_Stored records_:
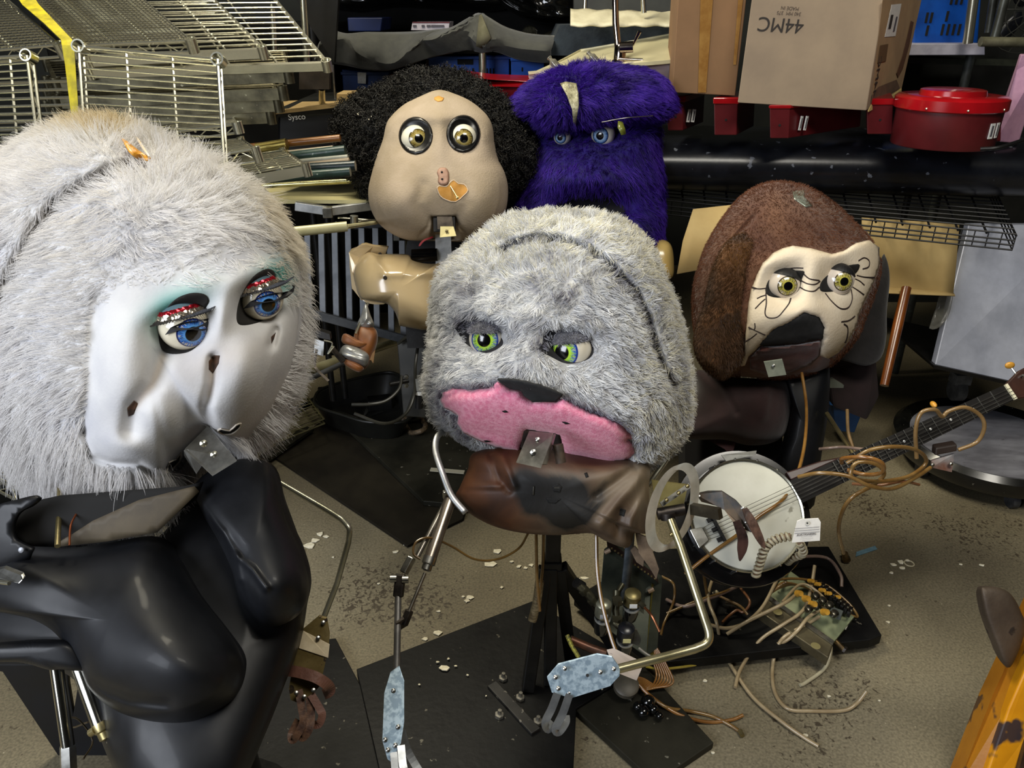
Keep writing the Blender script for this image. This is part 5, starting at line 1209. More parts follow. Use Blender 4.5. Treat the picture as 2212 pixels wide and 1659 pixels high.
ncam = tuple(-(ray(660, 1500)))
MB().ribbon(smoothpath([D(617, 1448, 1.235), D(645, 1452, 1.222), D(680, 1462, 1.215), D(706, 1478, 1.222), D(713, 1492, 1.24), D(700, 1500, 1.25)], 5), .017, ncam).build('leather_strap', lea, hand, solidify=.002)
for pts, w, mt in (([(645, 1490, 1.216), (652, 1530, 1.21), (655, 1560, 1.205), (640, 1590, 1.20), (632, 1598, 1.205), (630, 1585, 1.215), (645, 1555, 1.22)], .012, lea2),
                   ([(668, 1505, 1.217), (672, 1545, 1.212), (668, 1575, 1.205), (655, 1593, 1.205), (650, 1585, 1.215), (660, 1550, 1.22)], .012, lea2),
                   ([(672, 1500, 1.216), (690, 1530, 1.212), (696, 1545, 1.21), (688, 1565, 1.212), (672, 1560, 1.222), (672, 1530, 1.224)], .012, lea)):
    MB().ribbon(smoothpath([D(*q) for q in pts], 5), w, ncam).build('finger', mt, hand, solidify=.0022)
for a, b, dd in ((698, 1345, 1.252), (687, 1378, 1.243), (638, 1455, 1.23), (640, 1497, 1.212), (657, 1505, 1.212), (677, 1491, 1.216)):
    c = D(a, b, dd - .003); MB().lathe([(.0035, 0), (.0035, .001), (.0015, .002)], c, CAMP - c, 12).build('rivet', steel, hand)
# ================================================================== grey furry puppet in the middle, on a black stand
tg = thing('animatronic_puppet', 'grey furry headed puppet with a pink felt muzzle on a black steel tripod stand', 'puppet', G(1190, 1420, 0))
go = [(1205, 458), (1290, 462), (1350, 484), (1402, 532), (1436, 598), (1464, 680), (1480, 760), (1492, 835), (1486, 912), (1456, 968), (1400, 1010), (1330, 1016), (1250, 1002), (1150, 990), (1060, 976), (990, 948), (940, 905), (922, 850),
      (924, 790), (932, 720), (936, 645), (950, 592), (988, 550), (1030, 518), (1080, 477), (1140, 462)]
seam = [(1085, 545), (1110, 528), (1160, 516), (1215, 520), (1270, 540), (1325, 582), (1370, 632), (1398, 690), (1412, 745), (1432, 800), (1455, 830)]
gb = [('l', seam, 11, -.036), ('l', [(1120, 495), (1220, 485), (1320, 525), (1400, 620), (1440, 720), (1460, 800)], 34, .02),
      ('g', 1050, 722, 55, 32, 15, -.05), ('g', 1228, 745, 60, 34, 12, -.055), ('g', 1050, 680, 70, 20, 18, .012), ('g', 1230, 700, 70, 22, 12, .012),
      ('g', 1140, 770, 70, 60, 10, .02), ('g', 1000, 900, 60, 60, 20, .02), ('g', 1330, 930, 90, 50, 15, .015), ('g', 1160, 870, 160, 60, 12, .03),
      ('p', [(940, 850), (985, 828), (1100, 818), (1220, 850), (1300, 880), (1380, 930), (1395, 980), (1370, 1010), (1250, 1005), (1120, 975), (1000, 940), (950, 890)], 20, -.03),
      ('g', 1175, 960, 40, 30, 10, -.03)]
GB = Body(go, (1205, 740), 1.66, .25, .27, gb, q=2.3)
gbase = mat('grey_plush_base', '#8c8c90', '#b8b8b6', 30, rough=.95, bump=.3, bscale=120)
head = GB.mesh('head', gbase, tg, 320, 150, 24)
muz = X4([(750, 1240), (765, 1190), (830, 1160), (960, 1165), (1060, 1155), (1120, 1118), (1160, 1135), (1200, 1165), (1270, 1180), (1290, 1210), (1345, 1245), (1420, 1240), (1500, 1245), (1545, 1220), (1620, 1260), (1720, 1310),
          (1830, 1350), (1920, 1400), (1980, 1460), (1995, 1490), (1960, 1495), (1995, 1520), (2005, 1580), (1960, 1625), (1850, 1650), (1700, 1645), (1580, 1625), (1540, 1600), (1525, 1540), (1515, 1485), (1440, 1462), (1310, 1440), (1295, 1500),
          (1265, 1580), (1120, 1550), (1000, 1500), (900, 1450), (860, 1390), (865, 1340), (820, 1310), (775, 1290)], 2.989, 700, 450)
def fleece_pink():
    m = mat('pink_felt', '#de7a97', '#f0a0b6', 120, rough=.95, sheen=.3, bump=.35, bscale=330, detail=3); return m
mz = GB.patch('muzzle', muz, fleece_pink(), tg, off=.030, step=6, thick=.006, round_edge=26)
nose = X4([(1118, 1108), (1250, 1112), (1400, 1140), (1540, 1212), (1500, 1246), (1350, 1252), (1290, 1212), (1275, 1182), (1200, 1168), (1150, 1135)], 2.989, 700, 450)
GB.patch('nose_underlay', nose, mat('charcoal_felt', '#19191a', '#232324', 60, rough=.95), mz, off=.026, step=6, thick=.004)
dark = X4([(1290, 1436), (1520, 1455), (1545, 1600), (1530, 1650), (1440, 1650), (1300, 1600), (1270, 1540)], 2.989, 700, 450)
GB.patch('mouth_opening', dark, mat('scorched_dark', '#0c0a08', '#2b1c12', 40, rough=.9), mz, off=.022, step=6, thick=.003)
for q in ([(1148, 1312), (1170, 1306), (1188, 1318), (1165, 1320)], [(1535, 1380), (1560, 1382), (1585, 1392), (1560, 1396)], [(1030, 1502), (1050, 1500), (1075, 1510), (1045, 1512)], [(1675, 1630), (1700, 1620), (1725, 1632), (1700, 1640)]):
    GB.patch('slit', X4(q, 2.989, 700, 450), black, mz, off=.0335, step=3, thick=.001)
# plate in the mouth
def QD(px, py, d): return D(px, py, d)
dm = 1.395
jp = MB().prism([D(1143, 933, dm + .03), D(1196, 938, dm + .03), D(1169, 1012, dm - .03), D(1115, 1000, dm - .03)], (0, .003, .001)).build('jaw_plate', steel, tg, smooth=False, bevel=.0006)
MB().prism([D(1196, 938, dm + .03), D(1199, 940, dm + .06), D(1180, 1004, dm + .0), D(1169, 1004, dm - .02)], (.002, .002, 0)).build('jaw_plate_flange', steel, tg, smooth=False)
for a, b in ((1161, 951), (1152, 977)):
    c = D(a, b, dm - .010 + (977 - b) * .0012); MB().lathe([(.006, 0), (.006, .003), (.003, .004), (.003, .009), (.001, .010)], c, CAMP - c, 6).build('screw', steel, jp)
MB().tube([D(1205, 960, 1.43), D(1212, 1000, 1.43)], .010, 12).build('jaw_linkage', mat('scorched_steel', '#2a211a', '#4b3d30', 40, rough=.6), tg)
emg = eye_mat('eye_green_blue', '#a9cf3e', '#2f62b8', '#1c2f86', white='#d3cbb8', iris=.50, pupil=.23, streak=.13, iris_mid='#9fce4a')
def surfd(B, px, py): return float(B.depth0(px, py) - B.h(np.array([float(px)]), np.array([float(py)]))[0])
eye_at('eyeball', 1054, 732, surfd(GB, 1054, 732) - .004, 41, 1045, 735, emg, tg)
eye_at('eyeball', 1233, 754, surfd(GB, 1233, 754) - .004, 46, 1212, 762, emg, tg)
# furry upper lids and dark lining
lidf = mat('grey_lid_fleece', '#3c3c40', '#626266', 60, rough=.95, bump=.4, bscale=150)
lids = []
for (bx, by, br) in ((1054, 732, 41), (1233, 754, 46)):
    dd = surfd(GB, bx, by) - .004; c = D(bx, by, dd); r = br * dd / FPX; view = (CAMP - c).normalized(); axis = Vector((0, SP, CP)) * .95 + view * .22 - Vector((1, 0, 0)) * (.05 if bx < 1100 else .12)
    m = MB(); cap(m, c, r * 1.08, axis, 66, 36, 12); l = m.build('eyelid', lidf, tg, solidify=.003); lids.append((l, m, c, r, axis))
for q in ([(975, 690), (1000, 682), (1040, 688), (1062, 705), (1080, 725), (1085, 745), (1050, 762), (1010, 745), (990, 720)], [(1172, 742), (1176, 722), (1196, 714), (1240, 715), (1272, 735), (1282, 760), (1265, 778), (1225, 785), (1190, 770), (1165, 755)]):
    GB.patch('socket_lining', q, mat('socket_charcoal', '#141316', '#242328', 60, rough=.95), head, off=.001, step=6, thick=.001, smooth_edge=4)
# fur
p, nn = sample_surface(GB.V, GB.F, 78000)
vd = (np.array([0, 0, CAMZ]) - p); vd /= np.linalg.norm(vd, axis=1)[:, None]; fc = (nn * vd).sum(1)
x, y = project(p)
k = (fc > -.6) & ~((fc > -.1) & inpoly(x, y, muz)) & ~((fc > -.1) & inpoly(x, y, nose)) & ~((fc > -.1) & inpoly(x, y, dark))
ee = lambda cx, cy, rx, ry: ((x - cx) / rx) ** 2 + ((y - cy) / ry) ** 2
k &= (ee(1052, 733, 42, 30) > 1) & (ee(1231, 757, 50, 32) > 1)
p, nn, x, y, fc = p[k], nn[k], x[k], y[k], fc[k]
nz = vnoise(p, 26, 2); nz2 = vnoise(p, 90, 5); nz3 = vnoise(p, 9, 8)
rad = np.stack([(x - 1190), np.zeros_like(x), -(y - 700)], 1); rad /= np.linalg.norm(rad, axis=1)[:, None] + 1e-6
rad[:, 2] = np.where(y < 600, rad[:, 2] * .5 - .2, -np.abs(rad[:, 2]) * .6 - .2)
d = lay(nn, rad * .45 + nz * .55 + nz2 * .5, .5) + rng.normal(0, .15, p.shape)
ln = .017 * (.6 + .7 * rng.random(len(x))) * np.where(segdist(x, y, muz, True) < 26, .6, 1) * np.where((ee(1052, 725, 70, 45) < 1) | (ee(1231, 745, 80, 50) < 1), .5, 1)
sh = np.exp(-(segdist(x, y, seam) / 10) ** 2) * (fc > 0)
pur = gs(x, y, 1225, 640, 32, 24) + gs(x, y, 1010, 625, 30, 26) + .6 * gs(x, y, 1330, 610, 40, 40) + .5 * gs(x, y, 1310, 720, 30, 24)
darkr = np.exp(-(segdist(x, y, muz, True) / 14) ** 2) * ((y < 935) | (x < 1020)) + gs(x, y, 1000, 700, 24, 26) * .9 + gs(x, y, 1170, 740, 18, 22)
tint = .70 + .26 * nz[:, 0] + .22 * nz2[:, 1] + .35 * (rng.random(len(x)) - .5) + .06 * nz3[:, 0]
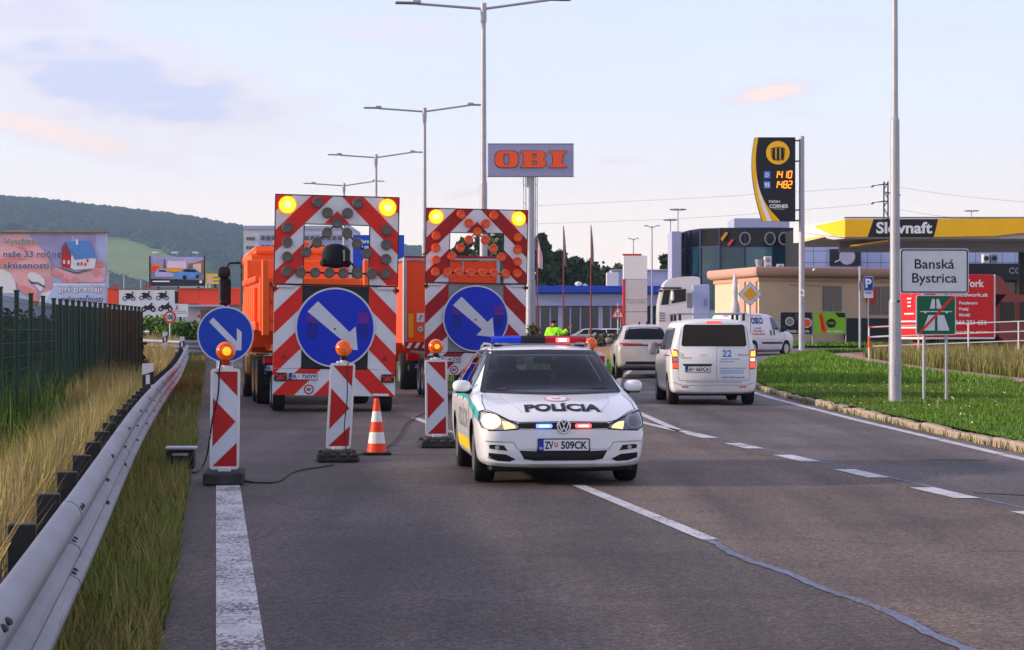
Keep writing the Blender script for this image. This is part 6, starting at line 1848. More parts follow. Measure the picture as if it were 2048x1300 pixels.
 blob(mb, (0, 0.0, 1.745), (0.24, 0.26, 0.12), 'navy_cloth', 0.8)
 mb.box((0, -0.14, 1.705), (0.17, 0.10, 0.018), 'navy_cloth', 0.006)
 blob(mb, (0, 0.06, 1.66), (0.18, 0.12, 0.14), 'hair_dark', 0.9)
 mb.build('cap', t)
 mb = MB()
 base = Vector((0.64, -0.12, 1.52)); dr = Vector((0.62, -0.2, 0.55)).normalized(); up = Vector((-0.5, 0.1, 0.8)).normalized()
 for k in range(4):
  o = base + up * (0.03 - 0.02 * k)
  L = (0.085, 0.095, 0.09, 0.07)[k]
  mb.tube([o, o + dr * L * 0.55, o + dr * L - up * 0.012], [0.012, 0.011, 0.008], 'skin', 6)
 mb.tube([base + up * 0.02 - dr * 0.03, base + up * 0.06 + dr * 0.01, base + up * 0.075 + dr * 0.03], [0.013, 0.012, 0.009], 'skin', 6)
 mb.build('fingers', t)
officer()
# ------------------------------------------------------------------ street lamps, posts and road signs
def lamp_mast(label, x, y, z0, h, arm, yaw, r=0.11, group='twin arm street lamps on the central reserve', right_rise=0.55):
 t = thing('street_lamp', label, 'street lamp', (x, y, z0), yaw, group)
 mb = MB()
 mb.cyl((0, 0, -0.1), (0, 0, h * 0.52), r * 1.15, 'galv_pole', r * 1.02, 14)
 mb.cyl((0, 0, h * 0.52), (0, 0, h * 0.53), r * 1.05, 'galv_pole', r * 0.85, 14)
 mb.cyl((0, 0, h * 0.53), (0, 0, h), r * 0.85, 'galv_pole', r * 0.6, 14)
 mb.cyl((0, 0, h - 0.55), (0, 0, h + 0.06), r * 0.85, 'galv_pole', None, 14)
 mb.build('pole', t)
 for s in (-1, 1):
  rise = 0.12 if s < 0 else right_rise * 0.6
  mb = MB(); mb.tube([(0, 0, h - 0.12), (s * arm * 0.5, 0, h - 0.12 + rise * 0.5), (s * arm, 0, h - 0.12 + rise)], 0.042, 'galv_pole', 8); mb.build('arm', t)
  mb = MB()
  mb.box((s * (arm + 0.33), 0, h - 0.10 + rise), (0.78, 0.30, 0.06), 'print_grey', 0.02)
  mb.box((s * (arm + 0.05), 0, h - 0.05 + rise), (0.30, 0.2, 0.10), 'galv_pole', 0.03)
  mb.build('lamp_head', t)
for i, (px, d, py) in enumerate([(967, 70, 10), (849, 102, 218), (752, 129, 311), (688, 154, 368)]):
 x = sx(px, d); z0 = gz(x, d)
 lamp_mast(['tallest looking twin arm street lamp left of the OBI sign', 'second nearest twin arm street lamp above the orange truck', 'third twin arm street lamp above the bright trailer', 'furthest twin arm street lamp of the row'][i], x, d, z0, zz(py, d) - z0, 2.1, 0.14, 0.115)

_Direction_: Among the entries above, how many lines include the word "this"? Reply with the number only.

_Expected answer_: 2